Investing the surpluses that would arise over the next 20 years or so as well as putting current windfall corporation tax receipts into the fund would also help support future pension payments.
The State pension is currently funded from the Social Insurance Fund into which PRSI payments are lodged. It works on a pay-as-you-go basis so today’s PRSI-paying workers are funding those over the age of 66 in receipt of the State pension. Other welfare payments are also financed from the fund, not just State pensions.
The report argues that a separate State Pension Fund to fund pensions should be designed to take into the account the predictable long-term variation between the number of people paying PRSI contributions and the number of people claiming pensions. Other benefits would continue to be paid out of the Social Insurance Fund.
The report notes that, although actuarial assessments of the Social Insurance Fund are carried out every five years, there is no obligation on governments to address funding shortfalls that these reviews highlight.

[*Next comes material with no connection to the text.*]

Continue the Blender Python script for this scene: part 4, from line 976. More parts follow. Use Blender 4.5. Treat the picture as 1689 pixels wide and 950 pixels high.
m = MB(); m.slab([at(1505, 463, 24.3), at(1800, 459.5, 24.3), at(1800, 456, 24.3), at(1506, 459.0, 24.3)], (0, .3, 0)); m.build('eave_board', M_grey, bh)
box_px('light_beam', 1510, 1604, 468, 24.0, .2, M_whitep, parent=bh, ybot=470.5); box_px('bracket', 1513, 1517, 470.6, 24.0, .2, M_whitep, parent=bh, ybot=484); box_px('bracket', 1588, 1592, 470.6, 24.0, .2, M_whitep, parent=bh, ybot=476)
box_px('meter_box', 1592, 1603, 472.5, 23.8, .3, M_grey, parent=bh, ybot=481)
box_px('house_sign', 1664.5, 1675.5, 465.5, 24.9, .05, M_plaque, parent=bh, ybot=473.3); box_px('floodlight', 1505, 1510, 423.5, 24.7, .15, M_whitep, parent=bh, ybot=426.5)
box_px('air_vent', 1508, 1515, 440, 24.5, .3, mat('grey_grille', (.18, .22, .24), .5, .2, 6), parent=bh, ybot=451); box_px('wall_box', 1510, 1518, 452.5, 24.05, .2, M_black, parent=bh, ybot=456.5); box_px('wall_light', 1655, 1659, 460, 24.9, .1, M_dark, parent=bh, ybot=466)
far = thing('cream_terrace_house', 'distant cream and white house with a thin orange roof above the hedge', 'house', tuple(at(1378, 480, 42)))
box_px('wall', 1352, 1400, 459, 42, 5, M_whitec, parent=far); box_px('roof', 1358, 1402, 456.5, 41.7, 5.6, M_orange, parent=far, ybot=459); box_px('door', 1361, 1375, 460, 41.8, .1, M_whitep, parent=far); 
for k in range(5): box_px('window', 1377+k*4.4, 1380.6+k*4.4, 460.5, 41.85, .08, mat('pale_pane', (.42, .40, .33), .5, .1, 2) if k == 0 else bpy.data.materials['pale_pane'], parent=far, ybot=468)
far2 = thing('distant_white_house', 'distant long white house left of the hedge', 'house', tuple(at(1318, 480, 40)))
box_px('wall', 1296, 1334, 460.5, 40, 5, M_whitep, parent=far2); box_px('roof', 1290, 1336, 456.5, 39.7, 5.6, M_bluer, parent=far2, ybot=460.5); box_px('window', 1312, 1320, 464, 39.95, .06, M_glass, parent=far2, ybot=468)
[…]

And while the Government did indicate when it opted not to increase the State pension age that this would involve PRSI increases in the future, it did not give hard figures on their scale or timing, “obscuring the trade-off between a lower retirement age today and future costs”.
The report also takes issue with a Government plan for a 10-year ahead roadmap on social insurance contributions rates to be published in the first half of this year, arguing that such an exercise does not look far enough forward to “take into account the predictable ageing of the population in the coming decades”.
A State Pension Fund should be required to consider economic and demographic projections over a 75 to 100-year timeline, as happens in Canada, the report says.
Moving to a separate properly-funded State Pension Fund with proper long-term planning in line with known demographic pressures would, the report says, have significant implications for how the Irish pension system works.
“It may lead to the creation of significant pension reserves if demographic variations are smoothed by requiring current generations to contribute more and limiting the increase in PRSI rates for future generations,” the authors say, essentially moving from a fully-pay-as-you-go model to one that is partially funded in advance of known liabilities.